I wish i had work with a director cause iI’m not used to this and made a couple of mistakes. Took me a lot of energy to set the dance between the glasses going in and out, according to the timing of the storyboard. Then i spent nights doing the animation in 3D, the compositing, the grading et voilà!

If you could work with one old school rapper, who would it be?

I loved T Ski Valley. A lot more come to my mind, probably better choices than T Ski, but I don’t know, I like him.

The funk sound has a long history with disco and R&B from the 60’s and 70’s but is now primarily associated with the electronic scene. It has been said that “diamonds are forever”, do you think funk is forever?

I’d say probably yes, we’ve already saw funk reinvents itself in Hip-Hop, Ghetto funk, Funky Breaks, Nu-Funk. We’ll see it disappear and reinvent itself again as we saw for Disco, rocknroll etc..
I’m happy to see that old school funk still moves people, and young kids too, I’m not anxious about funk, it has great days in front of it.

Do you think the MC hammer pants will be making a serious comeback anytime soon?

Somehow we’re still in the post 80s area, give it time, and it’ll probably will. Not sure I’ll be the first to wear it though.

Where do you see yourself and your sound going in 2014?

I’m preparing a new EP, hope to release it this year. I’m beginning collaborations, so maybe you’ll hear more singing, a bit more pop maybe. But still, the Fonkynson touch will be here for sure. And I’ll focus on gigs in Montreal, now that I caught a bit more attention here.
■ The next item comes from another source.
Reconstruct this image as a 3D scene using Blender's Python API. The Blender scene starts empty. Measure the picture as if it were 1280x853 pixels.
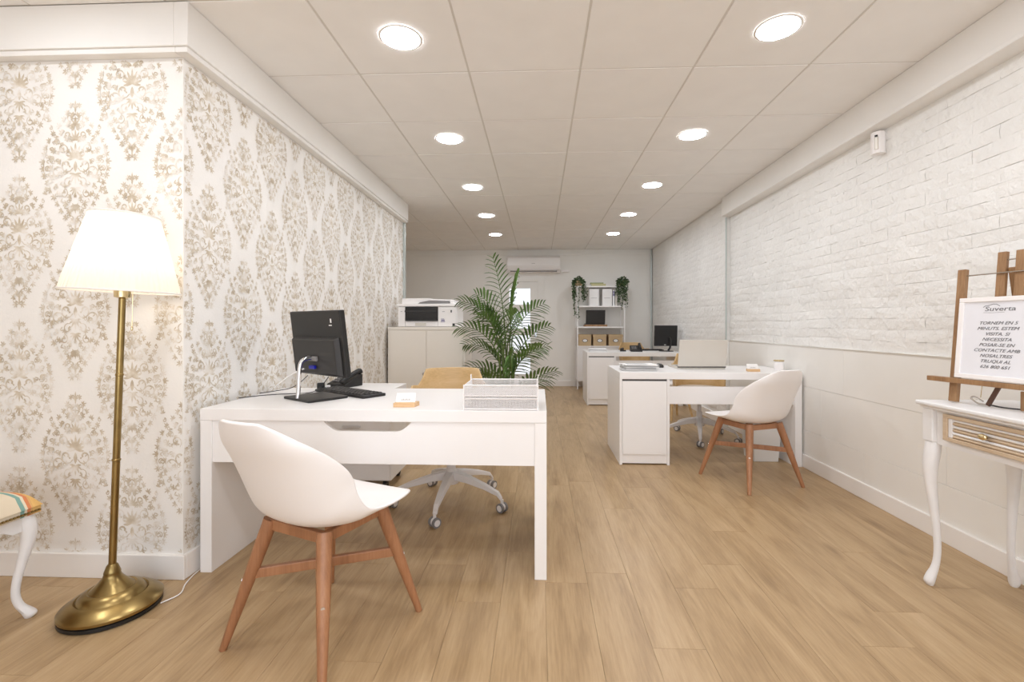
import bpy, math, random
from math import sin, cos, pi, radians, sqrt
from mathutils import Vector, Matrix, noise as mnoise

random.seed(7)
S = bpy.context.scene
COL = S.collection

# ------------------------------------------------------------------ camera
FPX = 585.0
cam_d = bpy.data.cameras.new('camera')
cam = bpy.data.objects.new('camera', cam_d); COL.objects.link(cam)
cam_d.sensor_width = 36.0
cam_d.sensor_fit = 'HORIZONTAL'
cam_d.lens = 36.0 * FPX / 1280.0
cam_d.shift_x = -9.5 / 1280.0
cam_d.shift_y = -19.5 / 1280.0
cam_d.clip_start = 0.05
cam.location = (0, 0, 1.10)
cam.rotation_euler = (pi / 2, 0, radians(2.4))
S.camera = cam

# ------------------------------------------------------------------ world, exposure
world = bpy.data.worlds.new('world'); S.world = world
world.use_nodes = True
wb = world.node_tree.nodes['Background']
wb.inputs[0].default_value = (0.86, 0.93, 1.0, 1)
wb.inputs[1].default_value = 1.5
S.view_settings.view_transform = 'Standard'
S.view_settings.look = 'None'
S.view_settings.gamma = 1.0
S.view_settings.use_curve_mapping = False
S.view_settings.exposure = 0.68
S.cycles.max_bounces = 10
S.cycles.diffuse_bounces = 7
S.cycles.glossy_bounces = 4
S.cycles.transmission_bounces = 6
S.cycles.use_denoising = True
S.cycles.sample_clamp_indirect = 6.0
S.cycles.caustics_reflective = False
S.cycles.caustics_refractive = False

DISC_EMIT = 53.0          # ceiling downlight discs
WINDOW_W = 17.0           # daylight through the shop window behind the camera
LAMP_W = 1.5              # bulb of the floor lamp

win_l = bpy.data.lights.new('shop_window_daylight', 'AREA')
win_l.shape = 'RECTANGLE'; win_l.size = 3.6; win_l.size_y = 1.9
win_l.energy = WINDOW_W; win_l.color = (0.90, 0.92, 1.0)
wo = bpy.data.objects.new('shop_window_daylight', win_l); COL.objects.link(wo)
wo.location = (0.1, -1.85, 1.25); wo.rotation_euler = (radians(90), 0, 0)   # shines towards +Y

# ------------------------------------------------------------------ material helpers
def mat(name, col, rough=0.5, metal=0.0, coat=0.0, spec=0.5, emit=None, es=1.0,
        bump=0.0, bscale=40.0, var=0.0, vscale=6.0, trans=0.0, sss=0.0, bdist=0.002):
    m = bpy.data.materials.new(name); m.use_nodes = True
    nt = m.node_tree; b = nt.nodes['Principled BSDF']
    b.inputs['Base Color'].default_value = (*col, 1)
    b.inputs['Roughness'].default_value = rough
    b.inputs['Metallic'].default_value = metal
    b.inputs['Specular IOR Level'].default_value = spec
    b.inputs['Coat Weight'].default_value = coat
    b.inputs['Transmission Weight'].default_value = trans
    if emit:
        b.inputs['Emission Color'].default_value = (*emit, 1)
        b.inputs['Emission Strength'].default_value = es
    if bump or var:
        tc = nt.nodes.new('ShaderNodeTexCoord')
    if bump:
        n = nt.nodes.new('ShaderNodeTexNoise'); n.inputs['Scale'].default_value = bscale
        n.inputs['Detail'].default_value = 4
        nt.links.new(tc.outputs['Object'], n.inputs['Vector'])
        bp = nt.nodes.new('ShaderNodeBump'); bp.inputs['Strength'].default_value = bump
        bp.inputs['Distance'].default_value = bdist
        nt.links.new(n.outputs['Fac'], bp.inputs['Height'])
        nt.links.new(bp.outputs['Normal'], b.inputs['Normal'])
    if var:
        n2 = nt.nodes.new('ShaderNodeTexNoise'); n2.inputs['Scale'].default_value = vscale
        n2.inputs['Detail'].default_value = 5
        nt.links.new(tc.outputs['Object'], n2.inputs['Vector'])
        r = nt.nodes.new('ShaderNodeValToRGB')
        r.color_ramp.elements[0].position = 0.3; r.color_ramp.elements[1].position = 0.7
        r.color_ramp.elements[0].color = (*[c * (1 - var) for c in col], 1)
        r.color_ramp.elements[1].color = (*[min(1, c * (1 + var * .5)) for c in col], 1)
        nt.links.new(n2.outputs['Fac'], r.inputs['Fac'])
        nt.links.new(r.outputs['Color'], b.inputs['Base Color'])
    return m

def wood_mat(name, dark, mid, light, rough=0.45, axis='Y', scale=1.0, coat=0.0, rnd=0.0, knots=False):
    m = bpy.data.materials.new(name); m.use_nodes = True
    nt = m.node_tree; N = nt.nodes; L = nt.links; b = N['Principled BSDF']
    tc = N.new('ShaderNodeTexCoord')
    oi = N.new('ShaderNodeObjectInfo')
    mul = N.new('ShaderNodeVectorMath'); mul.operation = 'SCALE'; mul.inputs['Scale'].default_value = 37.0
    comb = N.new('ShaderNodeCombineXYZ')
    L.new(oi.outputs['Random'], comb.inputs[0]); L.new(oi.outputs['Random'], comb.inputs[1]); L.new(oi.outputs['Random'], comb.inputs[2])
    L.new(comb.outputs[0], mul.inputs[0])
    add = N.new('ShaderNodeVectorMath'); add.operation = 'ADD'
    L.new(tc.outputs['Object'], add.inputs[0]); L.new(mul.outputs[0], add.inputs[1])
    def stretched(a, bb):
        mp = N.new('ShaderNodeMapping')
        v = {'X': (a, bb, bb), 'Y': (bb, a, bb), 'Z': (bb, bb, a)}[axis]
        mp.inputs['Scale'].default_value = [q * scale for q in v]
        L.new(add.outputs[0], mp.inputs['Vector'])
        return mp
    n1 = N.new('ShaderNodeTexNoise'); n1.inputs['Scale'].default_value = 1.0; n1.inputs['Detail'].default_value = 5
    n1.inputs['Distortion'].default_value = 1.2
    L.new(stretched(1.3, 9).outputs[0], n1.inputs['Vector'])
    n2 = N.new('ShaderNodeTexNoise'); n2.inputs['Scale'].default_value = 1.0; n2.inputs['Detail'].default_value = 6
    n2.inputs['Roughness'].default_value = 0.65
    L.new(stretched(7, 120).outputs[0], n2.inputs['Vector'])
    mx = N.new('ShaderNodeMath'); mx.operation = 'MULTIPLY_ADD'; mx.inputs[1].default_value = 0.42
    mm = N.new('ShaderNodeMath'); mm.operation = 'MULTIPLY'; mm.inputs[1].default_value = 0.58
    L.new(n1.outputs['Fac'], mm.inputs[0])
    L.new(n2.outputs['Fac'], mx.inputs[0]); L.new(mm.outputs[0], mx.inputs[2])
    src = mx.outputs[0]
    if rnd:
        ra = N.new('ShaderNodeMath'); ra.operation = 'MULTIPLY_ADD'; ra.inputs[1].default_value = rnd
        ad = N.new('ShaderNodeMath'); ad.operation = 'SUBTRACT'; ad.inputs[1].default_value = rnd * .5
        L.new(src, ad.inputs[0]); L.new(oi.outputs['Random'], ra.inputs[0]); L.new(ad.outputs[0], ra.inputs[2])
        src = ra.outputs[0]
    r = N.new('ShaderNodeValToRGB')
    e = r.color_ramp.elements
    e[0].position = 0.30; e[0].color = (*dark, 1)
    e[1].position = 0.72; e[1].color = (*light, 1)
    e2 = r.color_ramp.elements.new(0.5); e2.color = (*mid, 1)
    L.new(src, r.inputs['Fac'])
    out = r.outputs['Color']
    if knots:
        vo = N.new('ShaderNodeTexVoronoi'); vo.inputs['Scale'].default_value = 1.0
        L.new(stretched(1.6, 5.5).outputs[0], vo.inputs['Vector'])
        kr = N.new('ShaderNodeValToRGB')
        kr.color_ramp.elements[0].position = 0.02; kr.color_ramp.elements[0].color = (0.55, 0.5, 0.45, 1)
        kr.color_ramp.elements[1].position = 0.16; kr.color_ramp.elements[1].color = (1, 1, 1, 1)
        L.new(vo.outputs['Distance'], kr.inputs['Fac'])
        mixk = N.new('ShaderNodeMix'); mixk.data_type = 'RGBA'; mixk.blend_type = 'MULTIPLY'; mixk.inputs[0].default_value = 0.55
        L.new(out, mixk.inputs[6]); L.new(kr.outputs['Color'], mixk.inputs[7])
        out = mixk.outputs[2]
    L.new(out, b.inputs['Base Color'])
    b.inputs['Roughness'].default_value = rough
    b.inputs['Coat Weight'].default_value = coat
    b.inputs['Coat Roughness'].default_value = 0.25
    bp = N.new('ShaderNodeBump'); bp.inputs['Strength'].default_value = 0.12; bp.inputs['Distance'].default_value = 0.001
    L.new(n2.outputs['Fac'], bp.inputs['Height']); L.new(bp.outputs['Normal'], b.inputs['Normal'])
    return m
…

If you could say one thing to George Clinton, what would it be?

I’d tell him that he made me understand what Funk is about, how it works and what make a track funky, when during an interview, he explained the ‘on the one” theory. Basically, it says that funk is about putting the accent on the first beat of the bar, instead of the second. Every instruments can go wild during the bar, but they have to meet on the one.I think it’s James Brown who was the first to come up with this shit. But the way Clinton used it and explained it, made the Funk concept clear to me.